非GNSSに加え、照度不足でSLAMが使えない山岳トンネルでも、自律飛行が可能に

 両社は、山岳トンネルなどの非GNSS環境下で情報取得を自動化するため、これまでに自律飛行ドローンを用いて3回の実証実験を行っている。ドローンが撮影する画像などのデータ取得や坑内に設置した設備の位置情報把握など、実現場への導入に向けた準備を進めてきた。

 しかし、重機類をはじめ、坑内設備の位置が日々変化する動的環境に対応するには、障害物検知センサーが不可欠だった。そのため、トンネル内でドローンによるデータ取得の自動化を目的に、障害物検知センサーを搭載した機体を共同開発するに至った。

 障害物検知センサーは、自動で障害物を検知して回避しながら、定められた飛行経路を維持する。SLAM技術も必要としないため、照度不足で特徴点も少なく、山岳トンネルのような屋内暗所かつ障害物の多い場所でも、高速かつ長距離の自律飛行が実現する。

 自律飛行の制御機構は、Spiralの「MarkFlexAir(マークフレックスエアー:MFA)」を採用。屋内などのRTK-GNSSが届かない環境でも、マーカーを用いることで、ドローンの自律飛行を可能にするSpiralの特許技術となっている。ドローンと飛行情報を記憶させた専用マーカーのみで自律飛行が可能なため、飛行中に操縦機や遠隔操縦システムなどの制御は不要で、通信不良による事故も起きない。搭載したカメラで撮影した画像(4K/30fps)は、Wi-Fiを介し、専用のアプリケーション上にアップロードされる。

 今回、動的環境への対応として、茨城県つくば市の実大トンネル実験施設内で、障害物検知センサーと障害物回避システムを搭載したドローンを用いた飛行実験を行った。
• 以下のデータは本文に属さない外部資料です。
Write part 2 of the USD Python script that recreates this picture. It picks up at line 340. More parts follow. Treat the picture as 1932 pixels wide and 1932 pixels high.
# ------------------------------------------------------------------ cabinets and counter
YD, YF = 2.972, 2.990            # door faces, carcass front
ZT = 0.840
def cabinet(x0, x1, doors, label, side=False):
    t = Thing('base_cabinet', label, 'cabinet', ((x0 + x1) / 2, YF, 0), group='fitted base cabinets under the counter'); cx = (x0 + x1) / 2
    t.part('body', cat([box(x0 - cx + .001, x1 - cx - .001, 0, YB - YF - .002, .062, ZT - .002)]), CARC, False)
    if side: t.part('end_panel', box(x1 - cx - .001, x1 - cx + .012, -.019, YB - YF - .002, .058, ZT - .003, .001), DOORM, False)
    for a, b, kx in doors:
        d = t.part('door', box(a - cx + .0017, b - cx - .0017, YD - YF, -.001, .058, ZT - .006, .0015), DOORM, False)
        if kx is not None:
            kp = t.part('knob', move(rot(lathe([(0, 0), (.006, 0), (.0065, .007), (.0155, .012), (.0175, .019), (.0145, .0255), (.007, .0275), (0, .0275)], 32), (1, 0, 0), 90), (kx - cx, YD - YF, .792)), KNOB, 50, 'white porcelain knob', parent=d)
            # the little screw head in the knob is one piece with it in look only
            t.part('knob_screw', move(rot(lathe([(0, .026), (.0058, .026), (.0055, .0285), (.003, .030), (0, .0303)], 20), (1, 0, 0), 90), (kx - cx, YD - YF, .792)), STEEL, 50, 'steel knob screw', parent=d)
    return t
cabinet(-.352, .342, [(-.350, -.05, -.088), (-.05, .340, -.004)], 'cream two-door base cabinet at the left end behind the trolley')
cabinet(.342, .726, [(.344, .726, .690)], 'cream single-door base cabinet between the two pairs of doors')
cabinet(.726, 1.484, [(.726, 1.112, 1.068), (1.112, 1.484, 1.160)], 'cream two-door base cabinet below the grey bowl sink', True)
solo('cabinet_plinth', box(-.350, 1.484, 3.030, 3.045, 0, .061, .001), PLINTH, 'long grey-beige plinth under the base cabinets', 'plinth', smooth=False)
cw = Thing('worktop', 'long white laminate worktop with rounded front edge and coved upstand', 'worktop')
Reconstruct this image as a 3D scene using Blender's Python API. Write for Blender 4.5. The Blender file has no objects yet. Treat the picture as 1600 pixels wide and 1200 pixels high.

 検証では、障害物検知センサーを搭載したドローンの自律飛行システムで、飛行の安定性や障害物回避の正確性を確かめた。その結果、毎時7キロの速度で1800メートル区間の飛行に成功した。障害物回避飛行では、設置した障害物を避けながら、定められた飛行経路を通過し、障害物検知センサーが正しく作動していることを確認した。

実大トンネルの飛行試験
実大トンネルの飛行試験 出典:戸田建設プレスリリース

 今回の検証を受け、非SLAM型自律飛行ドローンの安定的な飛行と、障害物検知センサーの正確性で一定の成果を得たため、重機類が輻輳する実現場での実用性がさらに高まり、トンネル坑内での情報取得の高精度化につながると期待される。

 今後は、現場での外乱影響が障害物検知センサーに及ぼす影響を研究し、誤作動回避を設計するなど、精度向上と試験運用を進め、2025年度までに施工中のトンネル現場での本格運用を目指す。